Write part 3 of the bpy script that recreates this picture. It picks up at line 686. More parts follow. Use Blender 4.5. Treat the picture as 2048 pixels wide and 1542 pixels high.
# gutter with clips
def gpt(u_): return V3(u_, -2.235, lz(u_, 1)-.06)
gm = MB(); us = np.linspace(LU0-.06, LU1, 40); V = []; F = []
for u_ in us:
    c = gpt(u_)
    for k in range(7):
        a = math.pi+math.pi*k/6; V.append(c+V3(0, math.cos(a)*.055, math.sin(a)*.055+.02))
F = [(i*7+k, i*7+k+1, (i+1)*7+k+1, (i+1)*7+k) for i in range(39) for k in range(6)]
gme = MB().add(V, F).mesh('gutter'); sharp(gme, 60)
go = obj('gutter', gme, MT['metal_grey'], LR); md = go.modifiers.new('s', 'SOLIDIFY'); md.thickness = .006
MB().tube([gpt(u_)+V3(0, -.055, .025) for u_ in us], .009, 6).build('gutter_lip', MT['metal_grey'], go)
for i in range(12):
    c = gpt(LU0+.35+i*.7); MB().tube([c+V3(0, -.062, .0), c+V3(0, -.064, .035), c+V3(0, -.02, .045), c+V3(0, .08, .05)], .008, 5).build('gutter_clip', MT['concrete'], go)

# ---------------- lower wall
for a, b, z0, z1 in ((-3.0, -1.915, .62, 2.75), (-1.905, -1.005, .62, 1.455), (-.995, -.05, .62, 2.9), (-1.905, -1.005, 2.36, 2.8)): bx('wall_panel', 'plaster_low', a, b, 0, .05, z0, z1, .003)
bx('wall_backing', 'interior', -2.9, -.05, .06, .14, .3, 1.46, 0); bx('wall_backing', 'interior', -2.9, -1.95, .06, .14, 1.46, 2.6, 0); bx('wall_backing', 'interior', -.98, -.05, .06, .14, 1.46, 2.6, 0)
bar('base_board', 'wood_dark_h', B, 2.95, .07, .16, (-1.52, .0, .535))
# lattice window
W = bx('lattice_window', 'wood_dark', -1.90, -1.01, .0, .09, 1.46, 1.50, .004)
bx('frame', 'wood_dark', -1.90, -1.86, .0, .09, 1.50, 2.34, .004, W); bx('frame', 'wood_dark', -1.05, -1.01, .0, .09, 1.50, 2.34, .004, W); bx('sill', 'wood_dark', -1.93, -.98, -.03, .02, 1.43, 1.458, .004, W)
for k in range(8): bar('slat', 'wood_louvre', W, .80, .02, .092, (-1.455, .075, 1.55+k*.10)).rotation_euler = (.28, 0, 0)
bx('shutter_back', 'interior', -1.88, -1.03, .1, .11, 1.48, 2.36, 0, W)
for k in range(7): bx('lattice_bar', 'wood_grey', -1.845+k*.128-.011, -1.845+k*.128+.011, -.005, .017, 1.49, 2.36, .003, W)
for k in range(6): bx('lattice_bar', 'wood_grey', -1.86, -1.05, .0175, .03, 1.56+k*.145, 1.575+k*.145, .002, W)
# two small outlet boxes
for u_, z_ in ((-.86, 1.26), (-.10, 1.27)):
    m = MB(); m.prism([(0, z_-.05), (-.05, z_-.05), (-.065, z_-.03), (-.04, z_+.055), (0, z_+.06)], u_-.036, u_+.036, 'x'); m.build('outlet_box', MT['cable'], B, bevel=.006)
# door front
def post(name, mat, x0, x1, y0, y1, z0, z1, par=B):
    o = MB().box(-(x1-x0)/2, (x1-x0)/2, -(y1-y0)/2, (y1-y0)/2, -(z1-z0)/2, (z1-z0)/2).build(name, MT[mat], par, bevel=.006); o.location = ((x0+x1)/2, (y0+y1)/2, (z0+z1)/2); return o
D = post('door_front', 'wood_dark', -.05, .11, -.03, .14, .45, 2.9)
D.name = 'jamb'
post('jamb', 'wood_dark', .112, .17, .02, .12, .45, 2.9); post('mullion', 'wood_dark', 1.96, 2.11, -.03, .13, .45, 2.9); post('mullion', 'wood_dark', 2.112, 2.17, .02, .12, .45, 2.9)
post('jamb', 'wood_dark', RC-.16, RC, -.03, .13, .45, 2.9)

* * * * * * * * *

▶ **DIRECTIONS FOR THIS TASK**:
Return a word-for-word copy of the lines from the beginning of the listing to the line holding "c = gpt(LU0+.35+i*.7);", both kept.

▶ **TASK ANSWER**:
Write part 3 of the bpy script that recreates this picture. It picks up at line 686. More parts follow. Use Blender 4.5. Treat the picture as 2048 pixels wide and 1542 pixels high.
# gutter with clips
def gpt(u_): return V3(u_, -2.235, lz(u_, 1)-.06)
gm = MB(); us = np.linspace(LU0-.06, LU1, 40); V = []; F = []
for u_ in us:
    c = gpt(u_)
    for k in range(7):
        a = math.pi+math.pi*k/6; V.append(c+V3(0, math.cos(a)*.055, math.sin(a)*.055+.02))
F = [(i*7+k, i*7+k+1, (i+1)*7+k+1, (i+1)*7+k) for i in range(39) for k in range(6)]
gme = MB().add(V, F).mesh('gutter'); sharp(gme, 60)
go = obj('gutter', gme, MT['metal_grey'], LR); md = go.modifiers.new('s', 'SOLIDIFY'); md.thickness = .006
MB().tube([gpt(u_)+V3(0, -.055, .025) for u_ in us], .009, 6).build('gutter_lip', MT['metal_grey'], go)
for i in range(12):
    c = gpt(LU0+.35+i*.7); MB().tube([c+V3(0, -.062, .0), c+V3(0, -.064, .035), c+V3(0, -.02, .045), c+V3(0, .08, .05)], .008, 5).build('gutter_clip', MT['concrete'], go)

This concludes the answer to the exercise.